人工知能に創造性をもたせる研究も進んではいるが、今のところうまくはいっていない。文章にしても、画像、映像にしても、最大公約数的な当たり障りのないアウトプットはそこそこ得られるが、人間のプロが精魂込めた作品に比べると見劣りする。

人工知能の出力が、プロの文章のように人の心を動かしたり、「うーむ」と唸らせたりすることは当分ありそうもない。生成AIの描く絵が、ピカソやバスキアの作品のように高値になることも期待できない。ましてや、全編人工知能が生み出した映画がアカデミー賞を受賞することもしばらくは考えられないだろう。

生成AIを含む人工知能は、人間がこれまでに生み出したアウトプットを統計的に学習して、傾向を再現している。だからこそ、その出力は優等生的であり、そこそこ使えるが、びっくりするような感動はない。

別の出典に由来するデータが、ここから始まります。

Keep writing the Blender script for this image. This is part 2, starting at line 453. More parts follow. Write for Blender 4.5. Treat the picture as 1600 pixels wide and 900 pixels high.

一方、人間は生きている。失敗することもあるが、思わぬブレークスルーやイノベーションも起こる。人工知能が統計的学習の「レッドオーシャン」での優等生だとすれば、人間は時に前例のない「ブルーオーシャン」を泳ぐことができる。人工知能は、ブルーオーシャンにはついて来られない。なぜならばそこには「前例」という「データ」がないからだ。

これからの時代に有効なライフハックの一つは、人工知能を自分が好きにジャンプしたり走ったり飛んだりするうえでの「足場」とすることである。

前例のないことをあれこれとやって、時には破綻しかけたとしても、人工知能がちゃんと補って辻褄を合わせてくれる。天才型の破天荒(人間)を、優等生型の実直(人工知能)がサポートするという感じだ。そのような関係性を築くことができたら、人工知能時代に最も輝く人になることができる。

肝心なことは、人工知能ができること、できないことをきちんと見分けて、あまり過大な期待はせずに、しかしちゃっかりと最適化、効率化のアシストは受けることだろう。

最近、チャットGPTのような生成AIを相手にアイデアの「壁打ち」をするのが流行っていて、オープンAIのサム・アルトマン氏もやっているようだ。どんな奇想天外な考えも、人工知能がきちんと整えて打ち返してくれる。生成AIとの付き合い方の一つのベストプラクティスだといえる。